Petitioner's Petition is not moot. However, his challenges to the administrative proceedings are precluded by 8 U.S.C. § 1252(a)(5) from the habeas jurisdiction of this court. His challenges to the proceedings in the Ninth Circuit Court of Appeals have other judicial remedies available, i.e. a motion to recall the mandate, and thus must be dismissed.

Respondents request that the Petition be "denied." While the terms "dismiss" and "deny" are often interchanged, an action which is terminated "without further hearing, esp. before the trial of the issues involved" has been dismissed. See DISMISS, Black's Law Dictionary (10th ed. 2014). Because the merits of Petitioner's claims are not reached, the undersigned will recommend a dismissal.

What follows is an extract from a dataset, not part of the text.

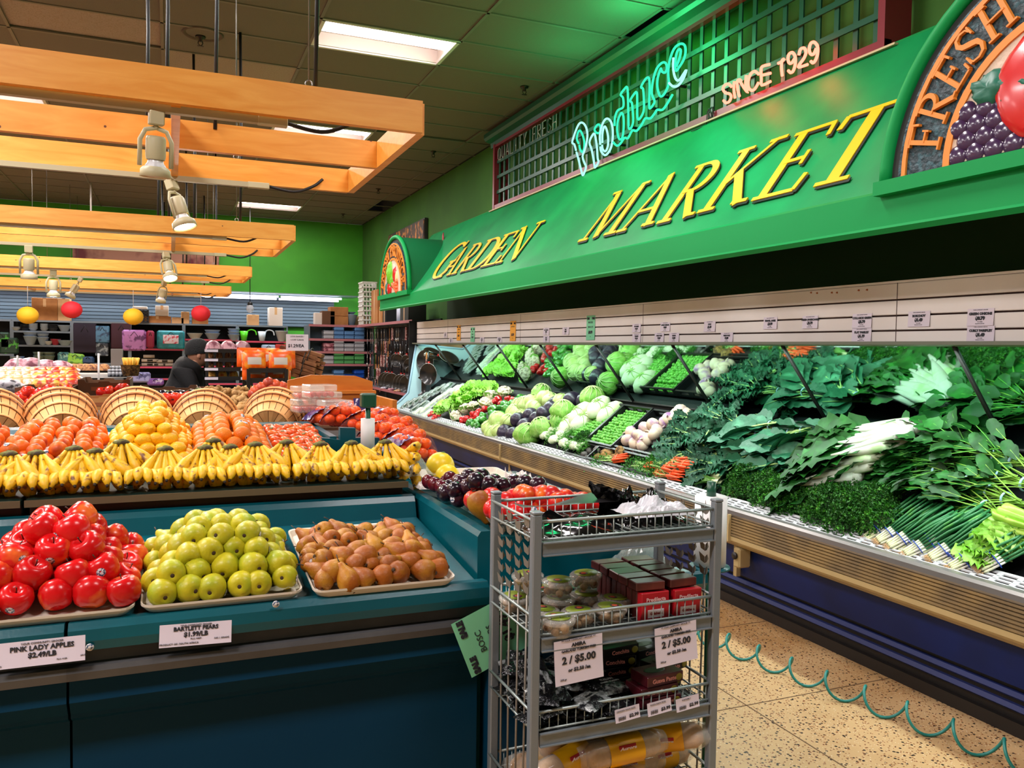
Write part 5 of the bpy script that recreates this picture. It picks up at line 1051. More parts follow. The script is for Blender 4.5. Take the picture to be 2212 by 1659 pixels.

IV. CERTIFICATE OF APPEALABILITY

Rule 11(a), Rules Governing Section 2254 Cases, requires that in habeas cases the "district court must issue or deny a certificate of appealability when it enters a final order adverse to the applicant." Such certificates are required in cases concerning detention arising "out of process issued by a State court", or in a proceeding under 28 U.S.C. § 2255 attacking a federal criminal judgment or sentence. 28 U.S.C. § 2253(c)(1).

Here, the Petition is brought pursuant to 28 U.S.C. § 2241. Moreover, to the extent that the Rules Governing Section 2254 Cases might be found to apply to this proceeding, the Petition does not challenge detention pursuant to a State court judgment. Accordingly, a decision on a certificate of appealability is not required.

V. RECOMMENDATION

IT IS THEREFORE RECOMMENDED that the Petitioner's Petition for Writ of Habeas Corpus, filed October 11, 2017 (Doc. 1) be DISMISSED.

VI. EFFECT OF RECOMMENDATION

This recommendation is not an order that is immediately appealable to the Ninth Circuit Court of Appeals. Any notice of appeal pursuant to Rule 4(a)(1), Federal Rules of Appellate Procedure, should not be filed until entry of the district court's judgment.

However, pursuant to Rule 72(b), Federal Rules of Civil Procedure, the parties shall have fourteen (14) days from the date of service of a copy of this recommendation within which to file specific written objections with the Court. See also Rule 8(b), Rules Governing Section 2254 Proceedings. Thereafter, the parties have fourteen (14) days within which to file a response to the objections. Failure to timely file objections to any findings or recommendations of the Magistrate Judge will be considered a waiver of a party's right to de novo consideration of the issues, see United States v. Reyna-Tapia, 328 F.3d 1114, 1121 (9th Cir. 2003)(en banc), and will constitute a waiver of a party's right to appellate review of the findings of fact in an order or judgment entered pursuant to the recommendation of the Magistrate Judge, Robbins v. Carey, 481 F.3d 1143, 1146-47 (9th Cir. 2007).

In addition, the parties are cautioned Local Civil Rule 7.2(e)(3) provides that "[u]nless otherwise permitted by the Court, an objection to a Report and Recommendation issued by a Magistrate Judge shall not exceed ten (10) pages."

FootNotes


1. The Court did not explain that determination. However, the Ninth Circuit has held that individuals are "in custody" for purposes of § 2241 if they are "subject to a final order of deportation." Nakaranurack v. United States, 68 F.3d 290, 293 (9th Cir.1995).
2. Petitioner has pending with the Ninth Circuit his Petition for Review from the BIA's rejection of his motion to reopen administrative proceedings. Presumably, that proceeding would not resolve counsel's alleged ineffectiveness before the Ninth Circuit. Because the undersigned has concluded that this Court lacks jurisdiction over the administrative proceeding (because of § 1252(a)(5)), the undersigned does not consider whether the pendency of that petition for review results in a failure to exhaust. Moreover, Respondents do not argue that it does.